■ DATA EXTRACT
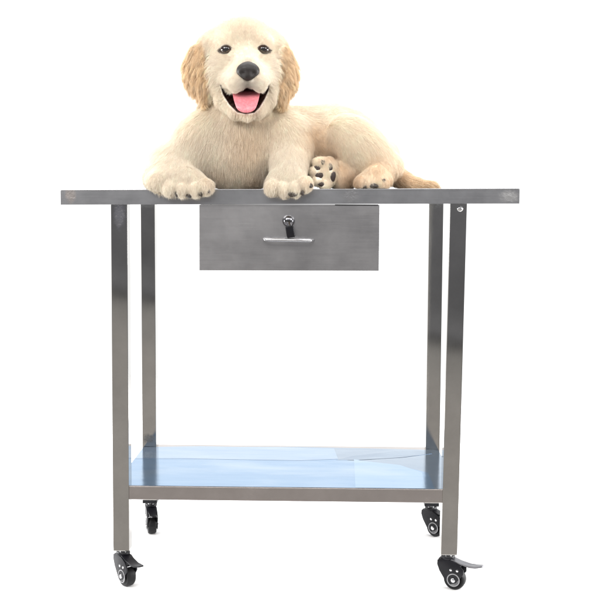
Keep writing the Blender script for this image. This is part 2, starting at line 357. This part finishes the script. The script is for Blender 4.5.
# ------------------------------------------------------------------ puppy
PX = 0.00226                       # one photo pixel at the dog's distance, in metres
def Wd(u, v, w): return np.array(at(u, v, 0.05+w*PX))
lo = np.array([-0.36, -0.115, ZT-0.045]); hi = np.array([0.40, 0.27, ZT+0.41])
VX = 0.0023
nx, ny, nz = [int(math.ceil(t)) for t in (hi-lo)/VX]
ax_ = [lo[i]+VX*np.arange(n) for i, n in enumerate((nx, ny, nz))]
F = np.full((nx, ny, nz), 0.2, np.float32)
def sub(c, ext):
    s = []
    for i, n in enumerate((nx, ny, nz)):
        a = max(0, int((c[i]-ext[i]-lo[i])/VX)); b = min(n, int((c[i]+ext[i]-lo[i])/VX)+2); s.append(slice(a, max(b, a+1)))
    return tuple(s)
def grid(s): return np.meshgrid(ax_[0][s[0]], ax_[1][s[1]], ax_[2][s[2]], indexing='ij')
def ell_d(X, Y, Z, c, r, rot):
    dx, dy, dz = X-c[0], Y-c[1], Z-c[2]
    a = math.radians(rot); ca, sa = math.cos(a), math.sin(a)    # rot: clockwise in the picture
    x2 = dx*ca-dz*sa; z2 = dx*sa+dz*ca
    k0 = np.sqrt((x2/r[0])**2+(dy/r[1])**2+(z2/r[2])**2); k1 = np.sqrt((x2/r[0]**2)**2+(dy/r[1]**2)**2+(z2/r[2]**2)**2)+1e-9
    return k0*(k0-1)/k1
def cap_d(X, Y, Z, a, b, ra, rb):
    ab = b-a; t = np.clip(((X-a[0])*ab[0]+(Y-a[1])*ab[1]+(Z-a[2])*ab[2])/(ab@ab), 0, 1)
    return np.sqrt((X-a[0]-t*ab[0])**2+(Y-a[1]-t*ab[1])**2+(Z-a[2]-t*ab[2])**2)-(ra+(rb-ra)*t)
def add(dfun, s, k):
    k = k*PX; g = grid(s); d = dfun(*g); a = F[s]
    h = np.maximum(k-np.abs(a-d), 0)/k; F[s] = np.minimum(a, d)-h*h*k*0.25
def carve(dfun, s, k):
    k = k*PX; g = grid(s); d = -dfun(*g); a = F[s]
    h = np.maximum(k-np.abs(a-d), 0)/k; F[s] = np.maximum(a, d)+h*h*k*0.25
def E(u, v, w, rx, rz, ry, rot=0, k=10, op=add):
    c = Wd(u, v, w); r = np.array([rx, ry, rz])*PX; m = max(rx, rz)*PX+(k+6)*PX
    op(lambda X, Y, Z: ell_d(X, Y, Z, c, r, rot), sub(c, (m, ry*PX+(k+6)*PX, m)), k)
def C(p, q, r0, r1, k=8):
    a, b = Wd(*p), Wd(*q); m = max(r0, r1)*PX+(k+6)*PX
    add(lambda X, Y, Z: cap_d(X, Y, Z, a, b, r0*PX, r1*PX), sub((a+b)/2, np.abs(a-b)/2+m), k)

_fw, _rt, _up, _cam = (np.array(t) for t in (FW, RT, UP, CAM))
def uvw(P):
    d = P-_cam; z = d@_fw
    return np.stack([CX+FOC*(d@_rt)/z, CY-FOC*(d@_up)/z, (P[:, 1]-0.05)/PX], 1)
# trunk, neck, chest
C((262, 146, 40), (330, 144, 54), 40, 37, 10)
E(243, 118, 24, 44, 28, 30, k=14)
E(236, 153, 17, 50, 36, 28, k=14); E(240, 128, 10, 26, 20, 22, k=14)
E(338, 147, 50, 46, 40, 36, k=14)
E(378, 162, 34, 20, 24, 26, rot=25, k=14)
# near side shoulder and forearm of the left front leg in the picture
E(196, 144, 12, 23, 32, 26, rot=30, k=14)
E(174, 169, 8, 26, 24, 26, rot=25, k=16)
C((168, 176, 0), (186, 181, -20), 17, 14, 8)
E(164, 178, -14, 18, 14, 15, k=14); E(160, 181, -33, 12, 9, 10, k=12)
# right front leg
E(288, 142, 8, 23, 28, 24, k=14)
C((291, 152, 0), (288, 176, -20), 20, 17, 6)
# thigh, hind leg, far hind foot, tail
E(362, 150, 8, 41, 25, 23, rot=47, k=12)
C((388, 166, 8), (376, 178, -12), 14, 11, 5)
E(343, 175, 5, 17, 15, 13, k=5)
E(326, 173, -6, 11.5, 15.5, 8, rot=8, k=2.5)
C((396, 176, 24), (413, 184, 12), 10, 6.0, 8); C((413, 184, 12), (431, 186, 6), 5.5, 4.0, 4)
# skull, brow, cheeks
E(243, 54, 18, 40, 34, 36, k=10)
E(243, 40, 4, 26, 20, 24, k=10)
E(224, 76, 2, 19, 22, 20, k=10); E(268, 76, 2, 15, 21, 20, k=10)
E(244, 90, 8, 33, 21, 22, k=10)
E(228, 42, -11, 10, 7, 9, k=7); E(262, 42, -11, 10, 7, 9, k=7)
C((245, 52, -8), (248, 66, -32), 11, 9.5, 9)
E(248, 74, -20, 19, 12, 20, k=8)
# open mouth
E(247, 101, -10, 24, 13, 17, k=8)
# upper lips, jaw rim
lipset = []
def CL(p, q, r0, r1, k): C(p, q, r0, r1, k); lipset.append((Wd(*p), Wd(*q), r0*PX, r1*PX))
CL((248, 76, -27), (238.5, 82.5, -33), 8.6, 9.2, 7); CL((248, 76, -27), (257.5, 82.5, -33), 8.6, 9.2, 6)
CL((238.5, 82, -33), (226, 79.5, -17), 8.6, 6.2, 5); CL((257.5, 82, -33), (268, 79.5, -17), 8.6, 5.6, 5)
CL((217, 83, -6), (222.5, 101, -13), 4.2, 4.0, 4); CL((222.5, 100, -13), (235, 112.5, -22), 4.0, 3.6, 4); CL((235, 112.5, -22), (247, 114.6, -27), 3.6, 3.4, 4)
CL((247, 114.6, -27), (259, 112, -22), 3.4, 3.6, 4); CL((259, 112, -22), (269, 99, -13), 3.6, 3.8, 4); CL((269.5, 100, -13), (273, 82, -6), 3.8, 4.0, 4)
E(247, 108, -8, 21, 8, 17, k=8)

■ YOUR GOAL
Reproduce every line exactly and omit all pictures.

■ RESPONSE TO THE TASK
Keep writing the Blender script for this image. This is part 2, starting at line 357. This part finishes the script. The script is for Blender 4.5.
# ------------------------------------------------------------------ puppy
PX = 0.00226                       # one photo pixel at the dog's distance, in metres
def Wd(u, v, w): return np.array(at(u, v, 0.05+w*PX))
lo = np.array([-0.36, -0.115, ZT-0.045]); hi = np.array([0.40, 0.27, ZT+0.41])
VX = 0.0023
nx, ny, nz = [int(math.ceil(t)) for t in (hi-lo)/VX]
ax_ = [lo[i]+VX*np.arange(n) for i, n in enumerate((nx, ny, nz))]
F = np.full((nx, ny, nz), 0.2, np.float32)
def sub(c, ext):
    s = []
    for i, n in enumerate((nx, ny, nz)):
        a = max(0, int((c[i]-ext[i]-lo[i])/VX)); b = min(n, int((c[i]+ext[i]-lo[i])/VX)+2); s.append(slice(a, max(b, a+1)))
    return tuple(s)
def grid(s): return np.meshgrid(ax_[0][s[0]], ax_[1][s[1]], ax_[2][s[2]], indexing='ij')
def ell_d(X, Y, Z, c, r, rot):
    dx, dy, dz = X-c[0], Y-c[1], Z-c[2]
    a = math.radians(rot); ca, sa = math.cos(a), math.sin(a)    # rot: clockwise in the picture
    x2 = dx*ca-dz*sa; z2 = dx*sa+dz*ca
    k0 = np.sqrt((x2/r[0])**2+(dy/r[1])**2+(z2/r[2])**2); k1 = np.sqrt((x2/r[0]**2)**2+(dy/r[1]**2)**2+(z2/r[2]**2)**2)+1e-9
    return k0*(k0-1)/k1
def cap_d(X, Y, Z, a, b, ra, rb):
    ab = b-a; t = np.clip(((X-a[0])*ab[0]+(Y-a[1])*ab[1]+(Z-a[2])*ab[2])/(ab@ab), 0, 1)
    return np.sqrt((X-a[0]-t*ab[0])**2+(Y-a[1]-t*ab[1])**2+(Z-a[2]-t*ab[2])**2)-(ra+(rb-ra)*t)
def add(dfun, s, k):
    k = k*PX; g = grid(s); d = dfun(*g); a = F[s]
    h = np.maximum(k-np.abs(a-d), 0)/k; F[s] = np.minimum(a, d)-h*h*k*0.25
def carve(dfun, s, k):
    k = k*PX; g = grid(s); d = -dfun(*g); a = F[s]
    h = np.maximum(k-np.abs(a-d), 0)/k; F[s] = np.maximum(a, d)+h*h*k*0.25
def E(u, v, w, rx, rz, ry, rot=0, k=10, op=add):
    c = Wd(u, v, w); r = np.array([rx, ry, rz])*PX; m = max(rx, rz)*PX+(k+6)*PX
    op(lambda X, Y, Z: ell_d(X, Y, Z, c, r, rot), sub(c, (m, ry*PX+(k+6)*PX, m)), k)
def C(p, q, r0, r1, k=8):
    a, b = Wd(*p), Wd(*q); m = max(r0, r1)*PX+(k+6)*PX
    add(lambda X, Y, Z: cap_d(X, Y, Z, a, b, r0*PX, r1*PX), sub((a+b)/2, np.abs(a-b)/2+m), k)

_fw, _rt, _up, _cam = (np.array(t) for t in (FW, RT, UP, CAM))
def uvw(P):
    d = P-_cam; z = d@_fw
    return np.stack([CX+FOC*(d@_rt)/z, CY-FOC*(d@_up)/z, (P[:, 1]-0.05)/PX], 1)
# trunk, neck, chest
C((262, 146, 40), (330, 144, 54), 40, 37, 10)
E(243, 118, 24, 44, 28, 30, k=14)
E(236, 153, 17, 50, 36, 28, k=14); E(240, 128, 10, 26, 20, 22, k=14)
E(338, 147, 50, 46, 40, 36, k=14)
E(378, 162, 34, 20, 24, 26, rot=25, k=14)
# near side shoulder and forearm of the left front leg in the picture
E(196, 144, 12, 23, 32, 26, rot=30, k=14)
E(174, 169, 8, 26, 24, 26, rot=25, k=16)
C((168, 176, 0), (186, 181, -20), 17, 14, 8)
E(164, 178, -14, 18, 14, 15, k=14); E(160, 181, -33, 12, 9, 10, k=12)
# right front leg
E(288, 142, 8, 23, 28, 24, k=14)
C((291, 152, 0), (288, 176, -20), 20, 17, 6)
# thigh, hind leg, far hind foot, tail
E(362, 150, 8, 41, 25, 23, rot=47, k=12)
C((388, 166, 8), (376, 178, -12), 14, 11, 5)
E(343, 175, 5, 17, 15, 13, k=5)
E(326, 173, -6, 11.5, 15.5, 8, rot=8, k=2.5)
C((396, 176, 24), (413, 184, 12), 10, 6.0, 8); C((413, 184, 12), (431, 186, 6), 5.5, 4.0, 4)
# skull, brow, cheeks
E(243, 54, 18, 40, 34, 36, k=10)
E(243, 40, 4, 26, 20, 24, k=10)
E(224, 76, 2, 19, 22, 20, k=10); E(268, 76, 2, 15, 21, 20, k=10)
E(244, 90, 8, 33, 21, 22, k=10)
E(228, 42, -11, 10, 7, 9, k=7); E(262, 42, -11, 10, 7, 9, k=7)
C((245, 52, -8), (248, 66, -32), 11, 9.5, 9)
E(248, 74, -20, 19, 12, 20, k=8)
# open mouth
E(247, 101, -10, 24, 13, 17, k=8)
# upper lips, jaw rim
lipset = []
def CL(p, q, r0, r1, k): C(p, q, r0, r1, k); lipset.append((Wd(*p), Wd(*q), r0*PX, r1*PX))
CL((248, 76, -27), (238.5, 82.5, -33), 8.6, 9.2, 7); CL((248, 76, -27), (257.5, 82.5, -33), 8.6, 9.2, 6)
CL((238.5, 82, -33), (226, 79.5, -17), 8.6, 6.2, 5); CL((257.5, 82, -33), (268, 79.5, -17), 8.6, 5.6, 5)
CL((217, 83, -6), (222.5, 101, -13), 4.2, 4.0, 4); CL((222.5, 100, -13), (235, 112.5, -22), 4.0, 3.6, 4); CL((235, 112.5, -22), (247, 114.6, -27), 3.6, 3.4, 4)
CL((247, 114.6, -27), (259, 112, -22), 3.4, 3.6, 4); CL((259, 112, -22), (269, 99, -13), 3.6, 3.8, 4); CL((269.5, 100, -13), (273, 82, -6), 3.8, 4.0, 4)
E(247, 108, -8, 21, 8, 17, k=8)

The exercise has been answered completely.